### [INSTRUCTIONS TO FOLLOW]
Repeat verbatim only the lines from the opening of the material below through the one that contains "return Vector(((x - CX) / F * Y, Y, H".

### [PROVIDED MATERIAL]

==*==

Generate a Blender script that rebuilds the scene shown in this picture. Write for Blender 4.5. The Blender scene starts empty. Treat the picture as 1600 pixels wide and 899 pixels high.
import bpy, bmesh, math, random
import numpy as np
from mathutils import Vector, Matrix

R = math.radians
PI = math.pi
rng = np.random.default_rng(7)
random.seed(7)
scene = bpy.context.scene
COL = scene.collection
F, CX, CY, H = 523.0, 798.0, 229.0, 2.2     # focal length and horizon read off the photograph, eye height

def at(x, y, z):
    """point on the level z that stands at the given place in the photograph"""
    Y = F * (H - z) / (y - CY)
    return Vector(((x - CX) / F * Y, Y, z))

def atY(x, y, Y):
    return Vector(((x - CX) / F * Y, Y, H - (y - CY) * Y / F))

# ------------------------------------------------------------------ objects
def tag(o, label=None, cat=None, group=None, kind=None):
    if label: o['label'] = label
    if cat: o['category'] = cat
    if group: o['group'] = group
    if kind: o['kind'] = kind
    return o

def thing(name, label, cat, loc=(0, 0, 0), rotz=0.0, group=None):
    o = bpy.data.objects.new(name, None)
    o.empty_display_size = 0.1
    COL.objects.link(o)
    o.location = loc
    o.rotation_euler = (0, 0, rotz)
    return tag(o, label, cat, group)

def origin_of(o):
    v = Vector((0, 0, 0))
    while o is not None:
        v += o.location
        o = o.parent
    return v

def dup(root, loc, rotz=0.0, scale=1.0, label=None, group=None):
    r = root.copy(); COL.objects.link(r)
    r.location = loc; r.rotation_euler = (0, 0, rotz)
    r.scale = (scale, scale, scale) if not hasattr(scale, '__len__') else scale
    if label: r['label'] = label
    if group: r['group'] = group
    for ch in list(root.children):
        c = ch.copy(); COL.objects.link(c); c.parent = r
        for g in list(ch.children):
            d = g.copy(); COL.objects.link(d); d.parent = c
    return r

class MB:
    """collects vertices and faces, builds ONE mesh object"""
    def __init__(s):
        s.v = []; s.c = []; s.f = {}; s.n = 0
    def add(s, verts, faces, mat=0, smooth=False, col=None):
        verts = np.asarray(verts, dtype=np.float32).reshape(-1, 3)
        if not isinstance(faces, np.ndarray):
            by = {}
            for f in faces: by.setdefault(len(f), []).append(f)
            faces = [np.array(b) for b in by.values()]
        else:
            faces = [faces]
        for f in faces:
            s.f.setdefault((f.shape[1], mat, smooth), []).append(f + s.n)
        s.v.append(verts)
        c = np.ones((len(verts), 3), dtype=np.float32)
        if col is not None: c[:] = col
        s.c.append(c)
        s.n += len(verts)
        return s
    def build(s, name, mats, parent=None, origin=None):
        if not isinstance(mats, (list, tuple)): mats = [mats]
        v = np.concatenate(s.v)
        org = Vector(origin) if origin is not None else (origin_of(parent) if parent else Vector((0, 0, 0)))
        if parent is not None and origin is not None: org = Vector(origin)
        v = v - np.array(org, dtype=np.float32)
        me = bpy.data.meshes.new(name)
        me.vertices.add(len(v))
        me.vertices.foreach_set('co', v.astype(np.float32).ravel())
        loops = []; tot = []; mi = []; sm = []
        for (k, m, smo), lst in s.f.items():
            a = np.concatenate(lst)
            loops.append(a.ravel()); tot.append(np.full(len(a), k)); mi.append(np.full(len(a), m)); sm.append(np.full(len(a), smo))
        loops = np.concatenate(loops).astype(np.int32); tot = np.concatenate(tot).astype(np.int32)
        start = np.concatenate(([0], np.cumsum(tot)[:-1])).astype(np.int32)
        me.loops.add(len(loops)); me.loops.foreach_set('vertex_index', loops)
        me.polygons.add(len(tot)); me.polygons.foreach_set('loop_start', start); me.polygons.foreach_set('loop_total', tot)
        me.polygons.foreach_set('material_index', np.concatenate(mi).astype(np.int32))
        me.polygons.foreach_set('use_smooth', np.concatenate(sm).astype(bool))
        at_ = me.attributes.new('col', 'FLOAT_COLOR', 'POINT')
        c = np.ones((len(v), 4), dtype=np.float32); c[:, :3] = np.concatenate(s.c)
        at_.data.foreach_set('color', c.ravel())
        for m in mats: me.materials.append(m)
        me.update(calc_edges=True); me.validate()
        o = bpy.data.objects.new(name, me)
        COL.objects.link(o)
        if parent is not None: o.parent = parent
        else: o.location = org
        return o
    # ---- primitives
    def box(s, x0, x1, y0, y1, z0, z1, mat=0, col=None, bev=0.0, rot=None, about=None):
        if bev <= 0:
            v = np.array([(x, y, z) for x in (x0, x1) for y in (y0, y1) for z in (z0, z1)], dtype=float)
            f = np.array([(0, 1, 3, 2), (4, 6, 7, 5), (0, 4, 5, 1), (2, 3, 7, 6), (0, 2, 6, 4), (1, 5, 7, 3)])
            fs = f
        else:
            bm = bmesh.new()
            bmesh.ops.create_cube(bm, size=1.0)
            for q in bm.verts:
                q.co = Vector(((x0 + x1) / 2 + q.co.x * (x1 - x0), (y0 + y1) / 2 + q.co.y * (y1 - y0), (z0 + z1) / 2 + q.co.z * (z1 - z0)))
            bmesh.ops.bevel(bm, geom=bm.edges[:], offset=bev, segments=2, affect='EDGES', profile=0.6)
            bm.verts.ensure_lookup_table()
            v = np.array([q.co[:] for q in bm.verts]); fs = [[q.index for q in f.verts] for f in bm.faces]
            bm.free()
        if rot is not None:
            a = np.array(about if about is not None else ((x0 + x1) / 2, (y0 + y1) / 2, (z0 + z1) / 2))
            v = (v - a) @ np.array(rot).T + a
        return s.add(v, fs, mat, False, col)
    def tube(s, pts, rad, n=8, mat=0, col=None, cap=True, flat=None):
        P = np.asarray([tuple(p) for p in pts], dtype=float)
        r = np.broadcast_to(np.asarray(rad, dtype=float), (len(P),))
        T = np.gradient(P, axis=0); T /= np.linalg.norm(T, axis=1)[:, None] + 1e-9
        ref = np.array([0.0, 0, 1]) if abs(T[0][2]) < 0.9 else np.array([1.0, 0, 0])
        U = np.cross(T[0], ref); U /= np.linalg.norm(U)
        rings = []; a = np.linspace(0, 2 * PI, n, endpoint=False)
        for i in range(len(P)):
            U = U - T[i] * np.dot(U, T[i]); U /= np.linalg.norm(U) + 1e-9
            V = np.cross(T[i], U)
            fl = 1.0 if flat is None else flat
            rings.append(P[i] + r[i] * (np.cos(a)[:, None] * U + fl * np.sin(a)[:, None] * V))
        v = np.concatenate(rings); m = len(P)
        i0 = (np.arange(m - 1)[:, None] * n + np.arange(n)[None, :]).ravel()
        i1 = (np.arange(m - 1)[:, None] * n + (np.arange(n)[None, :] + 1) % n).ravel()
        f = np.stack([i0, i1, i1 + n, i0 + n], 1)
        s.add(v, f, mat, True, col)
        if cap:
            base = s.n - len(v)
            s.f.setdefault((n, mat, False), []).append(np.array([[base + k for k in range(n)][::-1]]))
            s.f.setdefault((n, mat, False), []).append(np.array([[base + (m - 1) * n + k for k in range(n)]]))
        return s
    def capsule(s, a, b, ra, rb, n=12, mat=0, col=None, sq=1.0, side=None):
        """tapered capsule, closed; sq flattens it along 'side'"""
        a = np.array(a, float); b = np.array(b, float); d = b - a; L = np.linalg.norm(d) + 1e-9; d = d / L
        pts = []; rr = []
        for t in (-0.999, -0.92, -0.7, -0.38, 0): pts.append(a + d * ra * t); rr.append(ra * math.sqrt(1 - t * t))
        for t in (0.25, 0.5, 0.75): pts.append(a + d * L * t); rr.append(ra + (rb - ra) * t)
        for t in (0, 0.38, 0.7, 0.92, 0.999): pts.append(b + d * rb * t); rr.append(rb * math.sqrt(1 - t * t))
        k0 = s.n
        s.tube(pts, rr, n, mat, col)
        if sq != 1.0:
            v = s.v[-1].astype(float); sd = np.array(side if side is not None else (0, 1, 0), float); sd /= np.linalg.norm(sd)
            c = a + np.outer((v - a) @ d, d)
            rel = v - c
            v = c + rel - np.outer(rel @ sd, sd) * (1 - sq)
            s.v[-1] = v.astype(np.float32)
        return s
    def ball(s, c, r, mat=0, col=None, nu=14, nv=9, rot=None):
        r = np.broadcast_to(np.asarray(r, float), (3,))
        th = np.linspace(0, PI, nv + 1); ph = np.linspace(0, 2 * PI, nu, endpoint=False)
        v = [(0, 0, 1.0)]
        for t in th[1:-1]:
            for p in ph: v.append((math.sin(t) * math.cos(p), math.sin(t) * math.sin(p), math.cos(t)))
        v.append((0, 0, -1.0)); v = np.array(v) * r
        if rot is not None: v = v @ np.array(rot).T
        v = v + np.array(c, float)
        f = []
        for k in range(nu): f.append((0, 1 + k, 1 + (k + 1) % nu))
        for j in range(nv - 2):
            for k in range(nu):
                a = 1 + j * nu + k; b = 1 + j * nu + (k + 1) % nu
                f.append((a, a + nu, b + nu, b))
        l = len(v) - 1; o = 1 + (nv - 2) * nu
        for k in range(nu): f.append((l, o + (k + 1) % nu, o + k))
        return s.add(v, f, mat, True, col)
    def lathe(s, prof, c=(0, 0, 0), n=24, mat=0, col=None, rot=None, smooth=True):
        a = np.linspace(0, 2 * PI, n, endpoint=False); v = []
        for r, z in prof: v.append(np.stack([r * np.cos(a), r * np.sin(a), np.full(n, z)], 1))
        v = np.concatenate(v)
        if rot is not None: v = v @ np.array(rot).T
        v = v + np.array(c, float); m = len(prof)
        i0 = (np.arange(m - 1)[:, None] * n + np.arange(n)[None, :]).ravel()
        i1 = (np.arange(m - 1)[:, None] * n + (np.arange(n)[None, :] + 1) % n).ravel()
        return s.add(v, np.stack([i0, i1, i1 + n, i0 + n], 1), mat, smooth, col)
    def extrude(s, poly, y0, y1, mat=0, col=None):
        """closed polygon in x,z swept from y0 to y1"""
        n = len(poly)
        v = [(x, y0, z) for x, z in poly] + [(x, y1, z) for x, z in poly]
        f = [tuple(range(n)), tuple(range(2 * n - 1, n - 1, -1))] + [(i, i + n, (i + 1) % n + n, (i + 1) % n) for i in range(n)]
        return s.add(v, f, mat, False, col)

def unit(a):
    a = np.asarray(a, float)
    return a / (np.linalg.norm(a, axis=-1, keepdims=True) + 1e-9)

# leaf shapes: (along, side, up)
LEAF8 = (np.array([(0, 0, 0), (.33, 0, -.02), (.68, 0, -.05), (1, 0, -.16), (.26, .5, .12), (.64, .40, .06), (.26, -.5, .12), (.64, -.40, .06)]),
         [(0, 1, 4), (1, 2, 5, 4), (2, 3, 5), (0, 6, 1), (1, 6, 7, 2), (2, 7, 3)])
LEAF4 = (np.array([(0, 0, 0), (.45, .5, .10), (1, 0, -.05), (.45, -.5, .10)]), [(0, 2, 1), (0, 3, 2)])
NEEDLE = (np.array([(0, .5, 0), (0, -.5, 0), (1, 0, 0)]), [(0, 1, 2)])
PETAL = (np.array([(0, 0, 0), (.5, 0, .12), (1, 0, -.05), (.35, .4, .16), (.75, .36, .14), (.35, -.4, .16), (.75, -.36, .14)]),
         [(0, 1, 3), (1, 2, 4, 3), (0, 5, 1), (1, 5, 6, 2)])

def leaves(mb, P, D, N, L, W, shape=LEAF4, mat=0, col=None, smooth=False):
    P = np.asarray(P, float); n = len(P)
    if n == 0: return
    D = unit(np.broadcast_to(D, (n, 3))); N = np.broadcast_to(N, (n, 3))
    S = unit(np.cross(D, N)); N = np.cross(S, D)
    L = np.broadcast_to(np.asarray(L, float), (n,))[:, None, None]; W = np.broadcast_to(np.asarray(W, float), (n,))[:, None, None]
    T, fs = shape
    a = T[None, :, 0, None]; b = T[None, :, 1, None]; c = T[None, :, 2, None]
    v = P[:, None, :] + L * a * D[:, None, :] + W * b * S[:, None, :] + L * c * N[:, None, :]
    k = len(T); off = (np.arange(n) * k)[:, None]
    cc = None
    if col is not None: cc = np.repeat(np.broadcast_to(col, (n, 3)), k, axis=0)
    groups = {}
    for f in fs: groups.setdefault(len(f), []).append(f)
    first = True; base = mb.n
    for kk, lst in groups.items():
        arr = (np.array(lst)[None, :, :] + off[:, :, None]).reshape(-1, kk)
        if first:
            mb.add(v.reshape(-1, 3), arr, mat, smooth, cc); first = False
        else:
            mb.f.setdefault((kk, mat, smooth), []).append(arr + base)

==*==

### [WRITTEN REPLY]
Generate a Blender script that rebuilds the scene shown in this picture. Write for Blender 4.5. The Blender scene starts empty. Treat the picture as 1600 pixels wide and 899 pixels high.
import bpy, bmesh, math, random
import numpy as np
from mathutils import Vector, Matrix

R = math.radians
PI = math.pi
rng = np.random.default_rng(7)
random.seed(7)
scene = bpy.context.scene
COL = scene.collection
F, CX, CY, H = 523.0, 798.0, 229.0, 2.2     # focal length and horizon read off the photograph, eye height

def at(x, y, z):
    """point on the level z that stands at the given place in the photograph"""
    Y = F * (H - z) / (y - CY)
    return Vector(((x - CX) / F * Y, Y, z))

def atY(x, y, Y):
    return Vector(((x - CX) / F * Y, Y, H - (y - CY) * Y / F))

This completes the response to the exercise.